Nesta dramática escalada de crise política, o jogador central foi o Judiciário. A noção de que a operação de Moro em Curitiba agia com imparcialidade, inicialmente defensável, foi arruinada com o teatro gratuito, orquestrado com a mídia, de seu ataque de madrugada a casa de Lula, seguido de uma mensagem pública saudando as manifestações pelo impeachment de Dilma: "O Brasil está nas ruas", ele anunciou. "Estou tocado".


Em seguida, com a publicação de escutas de um telefonema entre Lula e Dilma, feito horas depois que a gravação deveria ter sido interrompida, ele quebrou a lei duas vezes: violou o sigilo que cobre tais interceptações, mesmo quando permitidas, para não falar da confidencialidade que supostamente protegeria as comunicações do chefe de estado. Eram tão patentes essas ilegalidades, que elas levaram a uma morna repreensão do juiz do Supremo Tribunal Federal, a quem Moro formalmente responde, mas nenhuma sanção foi imposta. Apesar de 'inadequado', seu superior suavemente observou, a sua ação tinha alcançado o efeito desejado.

Na maioria das democracias contemporâneas, a separação de poderes é uma polida ficção, com as supremas cortes em geral (a americana é uma exceção intermitente) inclinando-se para a vontade dos governos do dia. As contorções do Tribunal Constitucional alemão, frequentemente lembrado como um luminoso exemplo da independência judicial, confirmando violações da Grundgesetz (Constituição) do país e do Tratado de Maastricht a mando de sucessivos regimes em Berlim, pode ser tomadas como o normal.

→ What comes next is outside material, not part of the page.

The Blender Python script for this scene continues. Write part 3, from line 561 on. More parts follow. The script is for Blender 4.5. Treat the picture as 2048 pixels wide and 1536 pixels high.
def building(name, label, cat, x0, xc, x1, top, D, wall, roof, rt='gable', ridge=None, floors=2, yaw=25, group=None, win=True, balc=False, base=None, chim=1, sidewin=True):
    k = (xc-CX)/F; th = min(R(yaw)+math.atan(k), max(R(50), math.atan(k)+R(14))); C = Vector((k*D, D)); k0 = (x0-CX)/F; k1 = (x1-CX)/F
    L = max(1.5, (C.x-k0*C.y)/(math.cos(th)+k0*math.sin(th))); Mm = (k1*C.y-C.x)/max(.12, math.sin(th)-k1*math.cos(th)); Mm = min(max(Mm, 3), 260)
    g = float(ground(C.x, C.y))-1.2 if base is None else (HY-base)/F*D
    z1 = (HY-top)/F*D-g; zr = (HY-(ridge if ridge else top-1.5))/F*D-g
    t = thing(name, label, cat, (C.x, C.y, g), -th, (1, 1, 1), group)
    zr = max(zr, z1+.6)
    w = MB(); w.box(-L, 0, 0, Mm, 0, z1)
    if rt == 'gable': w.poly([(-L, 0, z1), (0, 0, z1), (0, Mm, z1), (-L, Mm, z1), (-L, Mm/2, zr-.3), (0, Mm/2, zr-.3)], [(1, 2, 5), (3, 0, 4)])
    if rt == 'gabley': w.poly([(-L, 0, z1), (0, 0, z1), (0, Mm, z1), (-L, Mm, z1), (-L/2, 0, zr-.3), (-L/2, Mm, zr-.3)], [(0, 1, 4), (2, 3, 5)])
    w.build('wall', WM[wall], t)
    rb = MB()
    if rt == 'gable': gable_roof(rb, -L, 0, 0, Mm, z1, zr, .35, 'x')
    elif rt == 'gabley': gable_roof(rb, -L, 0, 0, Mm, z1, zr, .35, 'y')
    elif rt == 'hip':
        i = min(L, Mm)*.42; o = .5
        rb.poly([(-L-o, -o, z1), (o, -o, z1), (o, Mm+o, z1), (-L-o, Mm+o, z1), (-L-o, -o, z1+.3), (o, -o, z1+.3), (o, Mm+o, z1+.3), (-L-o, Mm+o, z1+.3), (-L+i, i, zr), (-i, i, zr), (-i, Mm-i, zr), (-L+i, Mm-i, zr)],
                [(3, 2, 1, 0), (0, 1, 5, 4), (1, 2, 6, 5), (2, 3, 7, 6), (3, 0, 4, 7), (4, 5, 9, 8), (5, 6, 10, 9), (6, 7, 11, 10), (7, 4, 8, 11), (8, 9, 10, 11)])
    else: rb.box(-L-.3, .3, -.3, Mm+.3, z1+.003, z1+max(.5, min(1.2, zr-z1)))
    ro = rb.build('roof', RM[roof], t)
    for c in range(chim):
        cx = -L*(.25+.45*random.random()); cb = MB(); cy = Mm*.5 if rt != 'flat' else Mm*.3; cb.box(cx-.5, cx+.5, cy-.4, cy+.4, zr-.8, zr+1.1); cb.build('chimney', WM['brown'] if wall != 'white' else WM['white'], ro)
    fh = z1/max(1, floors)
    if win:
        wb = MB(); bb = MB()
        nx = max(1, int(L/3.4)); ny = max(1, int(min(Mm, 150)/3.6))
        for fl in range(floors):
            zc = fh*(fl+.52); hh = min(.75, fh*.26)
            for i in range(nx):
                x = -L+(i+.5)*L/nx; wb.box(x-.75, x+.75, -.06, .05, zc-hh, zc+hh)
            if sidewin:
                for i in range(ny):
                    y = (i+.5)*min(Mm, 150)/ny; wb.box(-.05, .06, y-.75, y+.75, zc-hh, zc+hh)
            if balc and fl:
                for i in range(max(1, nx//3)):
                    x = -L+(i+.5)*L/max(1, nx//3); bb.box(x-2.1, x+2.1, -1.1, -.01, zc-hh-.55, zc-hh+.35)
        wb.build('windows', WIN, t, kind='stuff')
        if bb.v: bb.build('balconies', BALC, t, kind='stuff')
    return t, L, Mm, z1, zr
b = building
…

No Brasil, a politização da mais alta magistratura é uma longa tradição. A figura ubuesque (absurda?) de Gilmar Mendes talvez seja um caso extremo, mas revelador. Como presidente, Cardoso protegeu seu amigo de acusações legais dando-lhe status ministerial antes levá-lo ao Supremo Tribunal - Mendes agora condena Dilma por fazer isso com Lula. Lá, para evitar a atenção indesejada, Cardoso iria se esgueirar para dentro do prédio, pela garagem subterrânea, para conversar com ele. Flagrantemente partidário demais do PSDB até mesmo para Eliane Cantanhede - "tucano demais" (o pássaro é o símbolo do partido) -, uma entrevistadora admiradora da direita, ele podia ser visto almoçando festivamente com líderes proeminentes do partido após absolvê-los de crimes - e não hesitou em empregar fundos públicos para matricular subordinados em uma escola privada de direito que mantêm, para o lucro, enquanto senta-se, como juiz, no mais alto tribunal da nação. Suas diatribes contra o PT são legendárias.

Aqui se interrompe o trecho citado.